By the sounds of things he is thinking of cancelling the practica which has been going since February I think because of numbers or perhaps he is just busy or has gone off it. I’m not altogether sure. People there said they usually have 15 and sometimes it is quite busy. But I asked around beforehand about this practica and met virtually no-one who had been though the ones who said they had were good dancers.
His milonga - 'El huracán' - had 48 the first time, 34 the second and they need that to break even. It's £12 and includes cake, prosecco and there's a bar. Someone from outside the area said me they thought the price a bit steep. I thought not, with prosecco included but had forgotten it is £16 if you want to reserve a table. I imagine it is a £4 supplement for the table, surely not each. I don’t know if you have to pay to reserve in BA. I never heard that. The milonga is in a dance school in I think Sale. He said they don't do it for the money and I believe him. After seeing the lovely pictures of first one I wanted to go to the second one but it was advertised at too short notice for me to make arrangements. I hope to go to the third.
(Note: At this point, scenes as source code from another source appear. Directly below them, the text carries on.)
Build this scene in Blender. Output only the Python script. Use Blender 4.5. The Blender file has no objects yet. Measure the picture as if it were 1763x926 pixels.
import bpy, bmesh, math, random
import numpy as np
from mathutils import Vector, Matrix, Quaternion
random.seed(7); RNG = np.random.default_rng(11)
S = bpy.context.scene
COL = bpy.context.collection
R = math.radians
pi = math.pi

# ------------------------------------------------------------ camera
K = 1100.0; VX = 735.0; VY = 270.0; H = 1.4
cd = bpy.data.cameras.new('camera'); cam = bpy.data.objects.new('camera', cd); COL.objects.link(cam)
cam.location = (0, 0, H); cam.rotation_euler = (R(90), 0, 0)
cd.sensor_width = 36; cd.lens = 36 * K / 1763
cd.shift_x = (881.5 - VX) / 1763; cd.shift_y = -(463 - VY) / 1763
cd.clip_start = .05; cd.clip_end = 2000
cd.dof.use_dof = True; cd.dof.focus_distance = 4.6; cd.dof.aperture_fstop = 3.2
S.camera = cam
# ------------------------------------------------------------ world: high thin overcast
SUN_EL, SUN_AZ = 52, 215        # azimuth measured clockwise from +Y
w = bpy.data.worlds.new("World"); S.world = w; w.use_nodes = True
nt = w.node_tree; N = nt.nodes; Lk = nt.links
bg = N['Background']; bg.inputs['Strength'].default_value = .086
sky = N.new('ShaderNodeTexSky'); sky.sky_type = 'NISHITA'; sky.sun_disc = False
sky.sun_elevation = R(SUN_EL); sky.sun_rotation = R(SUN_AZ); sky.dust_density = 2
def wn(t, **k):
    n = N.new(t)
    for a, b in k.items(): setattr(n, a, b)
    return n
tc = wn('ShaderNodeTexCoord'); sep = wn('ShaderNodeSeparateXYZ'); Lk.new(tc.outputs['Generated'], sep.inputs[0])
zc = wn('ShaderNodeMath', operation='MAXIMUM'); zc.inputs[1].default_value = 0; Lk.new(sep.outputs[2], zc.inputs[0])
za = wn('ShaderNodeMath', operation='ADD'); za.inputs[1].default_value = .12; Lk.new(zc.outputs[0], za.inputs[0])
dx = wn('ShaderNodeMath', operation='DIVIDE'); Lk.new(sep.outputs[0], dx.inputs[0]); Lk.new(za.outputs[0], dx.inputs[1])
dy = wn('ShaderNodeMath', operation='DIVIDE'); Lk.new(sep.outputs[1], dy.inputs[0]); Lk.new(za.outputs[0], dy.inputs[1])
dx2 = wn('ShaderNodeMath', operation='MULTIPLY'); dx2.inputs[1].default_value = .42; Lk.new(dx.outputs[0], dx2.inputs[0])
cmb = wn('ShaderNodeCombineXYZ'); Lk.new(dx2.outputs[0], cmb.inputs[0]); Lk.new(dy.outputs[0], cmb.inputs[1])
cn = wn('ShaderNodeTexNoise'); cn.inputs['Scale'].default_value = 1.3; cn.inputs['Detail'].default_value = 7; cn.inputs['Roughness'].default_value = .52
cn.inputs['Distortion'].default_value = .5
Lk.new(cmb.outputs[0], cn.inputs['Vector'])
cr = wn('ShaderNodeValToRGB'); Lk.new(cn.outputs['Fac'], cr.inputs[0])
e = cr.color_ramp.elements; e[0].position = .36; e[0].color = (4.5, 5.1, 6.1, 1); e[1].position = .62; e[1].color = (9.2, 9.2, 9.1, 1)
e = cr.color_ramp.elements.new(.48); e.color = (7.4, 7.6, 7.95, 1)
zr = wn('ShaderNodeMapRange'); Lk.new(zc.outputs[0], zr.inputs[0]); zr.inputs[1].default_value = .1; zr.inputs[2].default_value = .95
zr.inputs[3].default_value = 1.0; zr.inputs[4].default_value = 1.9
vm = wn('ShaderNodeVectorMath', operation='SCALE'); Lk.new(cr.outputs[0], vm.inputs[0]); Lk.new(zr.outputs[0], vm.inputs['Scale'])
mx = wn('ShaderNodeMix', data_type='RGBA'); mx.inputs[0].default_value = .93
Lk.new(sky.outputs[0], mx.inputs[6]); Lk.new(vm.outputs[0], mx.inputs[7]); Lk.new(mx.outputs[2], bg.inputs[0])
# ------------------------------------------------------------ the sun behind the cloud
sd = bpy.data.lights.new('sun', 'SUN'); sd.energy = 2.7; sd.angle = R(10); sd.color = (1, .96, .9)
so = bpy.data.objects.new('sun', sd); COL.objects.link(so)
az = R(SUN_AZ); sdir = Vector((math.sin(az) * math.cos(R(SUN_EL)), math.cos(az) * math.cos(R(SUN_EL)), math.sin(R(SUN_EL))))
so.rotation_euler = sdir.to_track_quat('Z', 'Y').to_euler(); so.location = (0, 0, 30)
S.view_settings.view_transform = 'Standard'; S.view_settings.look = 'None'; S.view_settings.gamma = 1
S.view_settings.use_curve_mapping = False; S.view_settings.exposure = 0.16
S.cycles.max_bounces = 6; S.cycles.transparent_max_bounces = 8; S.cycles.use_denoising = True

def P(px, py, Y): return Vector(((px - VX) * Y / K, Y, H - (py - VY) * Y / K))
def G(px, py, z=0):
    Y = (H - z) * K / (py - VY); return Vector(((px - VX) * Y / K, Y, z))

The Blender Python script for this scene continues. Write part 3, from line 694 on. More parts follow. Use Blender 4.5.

Re numbers at the practica I said how I'd often noticed people treat practicas like social dances probably because they like social dancing and why not. So rather than struggle with a practica, why not meet the market demand and make the milonga monthly as opposed to every second month especially as there is nothing on a Saturday night locally. I’m not sure he liked the logic. He had wanted to do a proper practica where people practice and 'work' because apparently there are other practicas around that are really ‘just’ informal milongas.
When we swapped roles he joked to his students that they could correct the teacher now. I said “Are you a teacher?” knowing he isn’t, officially. “No”, he said a bit sheepishly. And then he said the loveliest thing I heard all evening: “Just a dancer who helps.” "
Note: as of this week, this practica no longer runs. Also, the website has been down a lot at this week and still is but the same page says milongas are still planned. The note I made of the next milonga when the website was last accessible is Saturday 19th November.